Retype only the lines from the one containing "Write a Blender" through the one containing "PI = math.pi", both included, word for word. Pictures stay out of the copy.
##############################
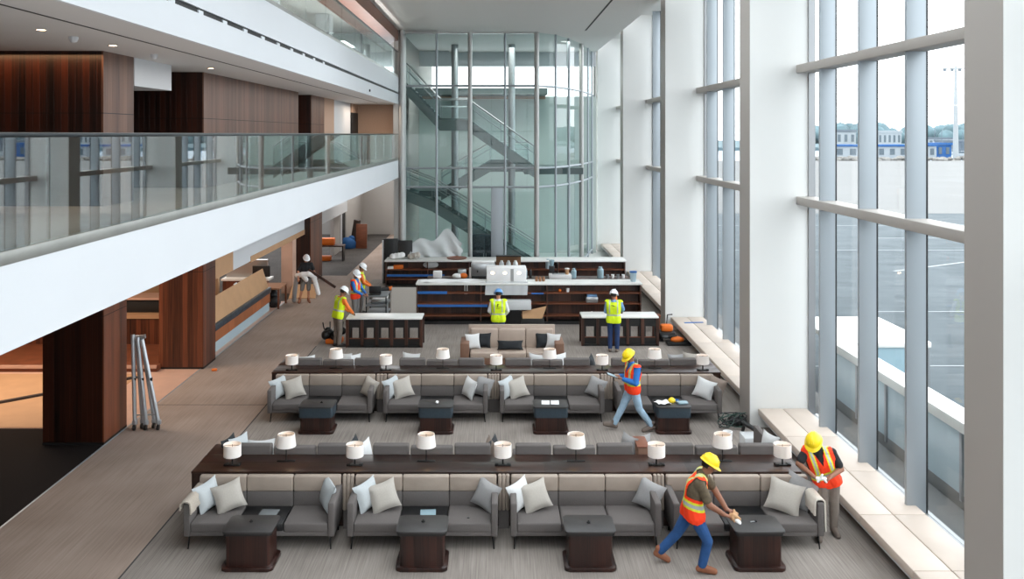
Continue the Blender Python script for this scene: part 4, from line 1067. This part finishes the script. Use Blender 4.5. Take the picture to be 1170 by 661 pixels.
def building(name, label, cat, px0, px1, py_top, d, depth, zb, wall, roof, wins=0):
    x0, x1 = X_(px0, d), X_(px1, d); h = Z_(py_top, d)-zb
    t = thing(name, label, cat, ((x0+x1)/2, d, zb)); w = x1-x0
    G(wall).box(-w/2, w/2, 0, depth, 0, h*.88).build('wall', t)
    G(roof).box(-w/2-.3, w/2+.3, -.3, depth+.3, h*.86, h).build('roof', t)
    for k in range(wins):
        x = -w/2+w*(k+.5)/wins; G('window_dark').box(x-w/wins*.22, x+w/wins*.22, -.1, .1, h*.3, h*.72).build('window', t)
    return t
building('harbour_shed', 'white shed with blue roof edge behind the rocks, in the first pane from the pier', 'shed', 952, 982, 165, 240, 8, GZ, 'shed_white', 'shed_blue', 2)
building('harbour_shed', 'white shed with blue roof edge behind the rocks, seen through the middle pane', 'shed', 1001, 1038, 165, 240, 8, GZ, 'shed_white', 'shed_blue', 3)
building('container_office', 'bright blue container office behind the rocks near the tall mast', 'container', 1070, 1087, 163, 242, 8, GZ, 'shed_blue', 'shed_blue', 2)
building('container_office', 'pale container office attached to the bright blue one', 'container', 1060, 1070, 164.5, 238, 6, GZ, 'shed_white', 'shed_blue', 1)
building('warehouse', 'long white building across the water, middle pane', 'building', 1003, 1030, 149, 430, 20, GZ+.4, 'shed_white', 'shed_white', 5)
building('warehouse', 'white building across the water, first pane from the pier', 'building', 955, 978, 148, 440, 20, GZ+.4, 'shed_white', 'roof_grey', 3)
building('dock_block', 'low dark block across the water beyond the mast', 'building', 1094, 1125, 160, 380, 20, GZ-1, 'roof_grey', 'roof_grey', 2)
building('dock_block', 'low pale block across the water behind the blue container', 'building', 1060, 1090, 157, 425, 20, GZ, 'shed_white', 'roof_grey', 4)
t = thing('light_mast', 'tall white light mast on the apron edge outside', 'mast', (X_(1092, 234), 234, GZ))
G('shed_white').tube([(0,0,0),(0,0,25)], [.75,.35], 12).build('pole', t); G('shed_white').box(-3.5,3.5,-.1,.1,24.2,24.6).build('cross_arm', t)
for k in range(4): G('roof_grey').box(-3+2*k-.3,-3+2*k+.3,-.4,.2,23.7,24.3).build('floodlight', t)
random.seed(9)
for k in range(7):
    d = 300+random.uniform(0, 60); x = X_(1060+8*k, d)
    t = thing('sailing_boat', 'small moored boat with a thin mast in the harbour, %s from the middle pane' % ORD[k], 'boat', (x, d, GZ-1.0), 0, 'moored boats')
    g = G('shed_white'); g.prism([(-3,-.8),(2,-.8),(3.2,0),(2,.8),(-3,.8)], 0, 1.2, .2); g.build('hull', t)
    G('roof_grey').tube([(0,0,1.1),(0,0,random.uniform(7,11))], .1, 6).build('mast', t); G('window_dark').box(-1.5,.6,-.5,.5,1.2,1.9,.15).build('cabin', t)
# terrace parapet below the windows
t = thing('terrace_parapet', 'white-capped glass parapet running along the outside of the windows', 'parapet', (8.2, 8, GZ), 0)
G('stone_white').box(0,.5,0,13.5,1.62,1.82,.02).build('cap', t); G('concrete_out').box(.05,.45,0,13.5,0,.5).build('base', t)
for k in range(9): G('parapet_glass').box(.06,.09,1.5*k+.03,1.5*k+1.47,.5,1.62).build('panel', t)
for k in range(10): G('mullion_steel').box(.02,.1,1.5*k-.04,1.5*k+.04,.4,1.64).build('post', t)
struct('ground_terrace', G('concrete_out').box(7.0, 8.2, -10, 50, GZ-.2, GZ+.3))
t = thing('terrace_canopy', 'pale low glass canopy outside, beyond the end of the parapet', 'canopy', (9.6, 22.5, GZ))
G('stone_white').box(-.8,1.6,0,3.2,1.4,1.55,.03).build('roof', t); G('blue_glass').box(-.7,1.5,.05,.1,.2,1.4).build('front_glass', t)
for x in (-.7,1.5): G('mullion_steel').box(x-.05,x+.05,.0,.1,0,1.4).build('post', t)
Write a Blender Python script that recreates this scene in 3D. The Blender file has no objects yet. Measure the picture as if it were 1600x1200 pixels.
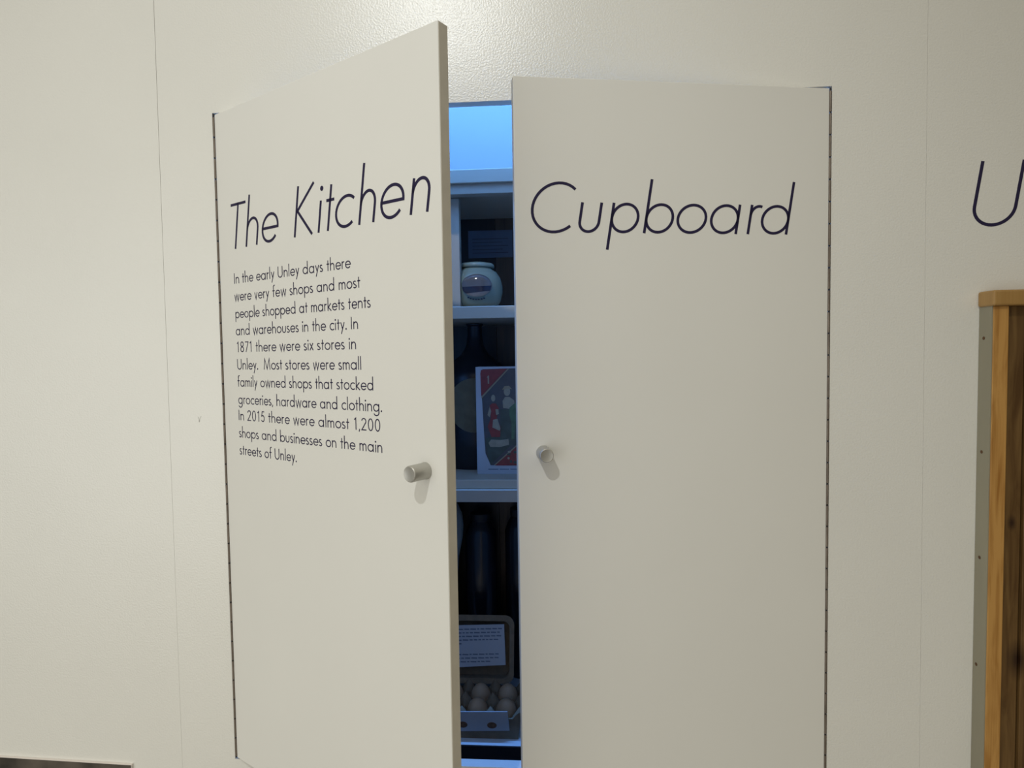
import bpy, bmesh, math, random
from mathutils import Vector, Matrix

S = bpy.context.scene
COL = S.collection
R = random.Random(7)
PI = math.pi

# ---------------------------------------------------------------- camera
ZT = 1.9                      # height of the cupboard opening's top above the floor
H = 1.108                     # opening height (opening is 1 m wide, x 0..1, wall face at y = 0)
TH = 0.018
AL, AR = 0.5441, 0.1924       # how far the two doors stand open
WL, WR, G = 0.4971, 0.4963, 0.0037

def cam_matrix(yaw, pitch, roll, loc):
    cy, sy, cp, sp, cr, sr = math.cos(yaw), math.sin(yaw), math.cos(pitch), math.sin(pitch), math.cos(roll), math.sin(roll)
    f = Vector((sy*cp, cy*cp, sp)); r = Vector((cy, -sy, 0)); d = f.cross(r)
    r2 = cr*r + sr*d; d2 = -sr*r + cr*d
    m = Matrix((r2, -d2, -f)).transposed().to_4x4()
    m.translation = loc
    return m

cd = bpy.data.cameras.new('camera'); cam = bpy.data.objects.new('camera', cd); COL.objects.link(cam)
cd.sensor_width = 36.0; cd.lens = 984.9/1600*36.0; cd.clip_start = 0.02
cam.matrix_world = cam_matrix(-0.0711, -0.0457, 0.0148, Vector((0.568, -1.0327, -0.4104+ZT)))
S.camera = cam

# ---------------------------------------------------------------- view, world, lights
S.view_settings.view_transform = 'Standard'; S.view_settings.look = 'None'
S.view_settings.gamma = 1.0; S.view_settings.exposure = 0.0
S.view_settings.use_curve_mapping = False

w = bpy.data.worlds.new('room_light'); S.world = w; w.use_nodes = True
# room light: bright from the ceiling downwards, dim from the far end of the room
_nt = w.node_tree; _tc = _nt.nodes.new('ShaderNodeTexCoord'); _sx = _nt.nodes.new('ShaderNodeSeparateXYZ'); _cr = _nt.nodes.new('ShaderNodeValToRGB')
_nt.links.new(_tc.outputs['Generated'], _sx.inputs[0]); _nt.links.new(_sx.outputs['Z'], _cr.inputs['Fac'])
_nt.links.new(_cr.outputs['Color'], _nt.nodes['Background'].inputs['Color'])
_cr.color_ramp.elements[0].position = 0.10; _cr.color_ramp.elements[1].position = 0.50
_cr.color_ramp.elements[0].color = (0.10, 0.09, 0.07, 1); _cr.color_ramp.elements[1].color = (1.0, 0.915, 0.70, 1)
_nt.nodes['Background'].inputs['Strength'].default_value = 0.50

def light(name, kind, loc, energy, color, **kw):
    l = bpy.data.lights.new(name, kind); l.energy = energy; l.color = color
    o = bpy.data.objects.new(name, l); COL.objects.link(o); o.location = loc
    for k, v in kw.items():
        if k != 'aim': setattr(l, k, v)
    if 'aim' in kw:
        o.rotation_euler = (Vector(kw['aim'])-Vector(loc)).to_track_quat('-Z', 'Y').to_euler()
    return o
light('ceiling_spot', 'SPOT', (0.08, -1.78, 1.165+ZT), 60, (0.98, 1.0, 0.98), aim=(0.2, 0, ZT-0.75), spot_size=math.radians(80), spot_blend=1.0, shadow_soft_size=0.022)
light('room_light_left', 'AREA', (-1.4, -2.2, ZT-0.6), 13.8, (0.96, 1.0, 1.0), aim=(0.2, 0, ZT-0.6), shape='DISK', size=2.0)
light('room_light_front', 'AREA', (-0.5, -2.6, ZT-0.95), 15.0, (1.0, 0.97, 0.86), aim=(0.2, 0, ZT-0.6), shape='DISK', size=2.8)
light('blue_strip', 'AREA', (0.5, 0.197, ZT+0.30), 16, (0.12, 0.36, 1.0), aim=(0.5, 0.197, ZT-0.5), shape='RECTANGLE', size=0.96, size_y=0.015)

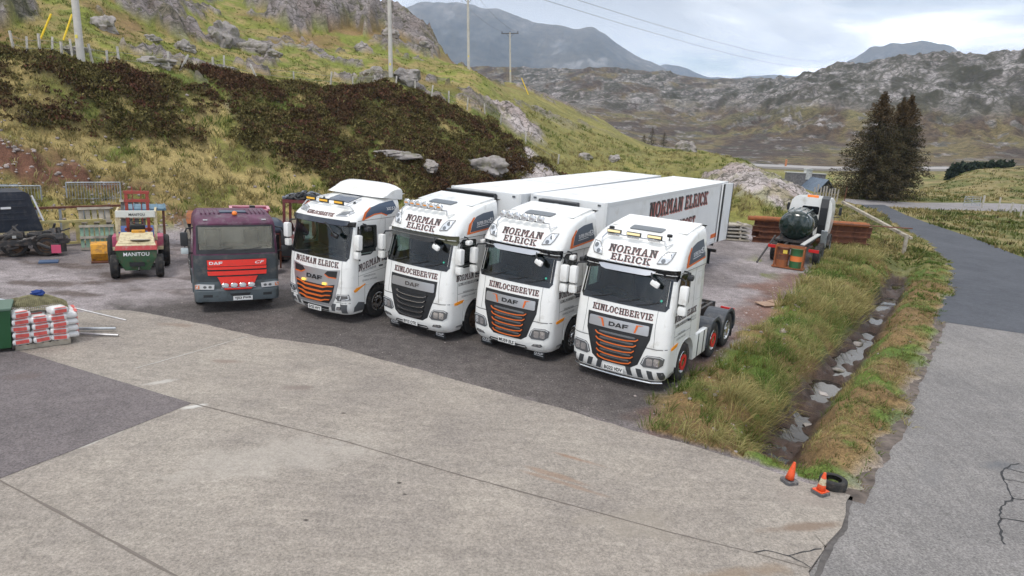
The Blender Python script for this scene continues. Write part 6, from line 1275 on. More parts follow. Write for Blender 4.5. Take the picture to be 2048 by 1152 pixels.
# timber goal post beside the road
g=crew('timber_gantry','long weathered timber beam on an upright post beside the road bend',(21.6,38.3),0,'timber frame')
MB().box((0,0,.50),(.16,.14,1.25)).build('post',WOOD,g)
m=MB();m.prism([(-.09,.1,.98),(.09,.1,.98),(.09,.1,1.12),(-.09,.1,1.12)],(-.55,7.0,1.0));m.build('beam',WOOD,g); m=MB();m.prism([(.16,-.1,.90),(.30,-.1,.90),(.30,-.1,1.02),(.16,-.1,1.02)],(-.55,6.6,.95));m.build('beam',WOOD,g)
# cardboard on the track
o=MB().box((0,0,.0),(.95,.55,.03)).box((.35,.22,.03),(.4,.34,.02),rot=.3).build('broken_board',M_('board_brown',(.36,.24,.17),.85,var=.2,vscale=5));o.location=(9.5,24.8,.06);o.rotation_euler=(.02,.02,.35);tag(o,'flat broken brown board lying on the red track','board')

# ---------------------------------------------------------------- cones and tyre
def cone(label,x,y,rz,lean,stripe):
    c=empty('traffic_cone',(x,y,.06),rz,label,'traffic cone','traffic cones at the edge of the concrete');c.scale=(.76,.76,.76)
    OR=M_('cone_orange',(.80,.10,.025),.5,dirt=((.25,.08,.04),.3,9))
    MB().prism([(-.17,-.12,0),(-.12,-.17,0),(.12,-.17,0),(.17,-.12,0),(.17,.12,0),(.12,.17,0),(-.12,.17,0),(-.17,.12,0)],(0,0,.07)).build('base',M_('cone_base',(.09,.09,.095),.8,dirt=((.25,.23,.21),.4,8)),c)
    if stripe: MB().box((0,0,.082),(.27,.27,.02),bev=.005).build('skirt',OR,c)
    M=Matrix.Translation((0,0,.09))@Matrix.Rotation(lean,4,'Y')
    MB().lathe([(.0,0),(.105,0),(.085,.14)],M,20).build('lower_cone',OR,c,smooth=True)
    MB().lathe([(.085,.14),(.058,.29)],M,20).build('sleeve',M_('dirty_sleeve',(.55,.50,.34),.6,dirt=((.30,.12,.04),.45,12)) if stripe else OR,c,smooth=True)
    MB().lathe([(.058,.29),(.032,.41),(.028,.43),(.0,.43)],M,20).build('cone_tip',OR,c,smooth=30);return c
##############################
### TASK RESULT
Write a Blender Python script that recreates this scene in 3D. The Blender file has no objects yet. Measure the picture as if it were 1600x1200 pixels.
import bpy, bmesh, math, random
from mathutils import Vector, Matrix

S = bpy.context.scene
COL = S.collection
R = random.Random(7)
PI = math.pi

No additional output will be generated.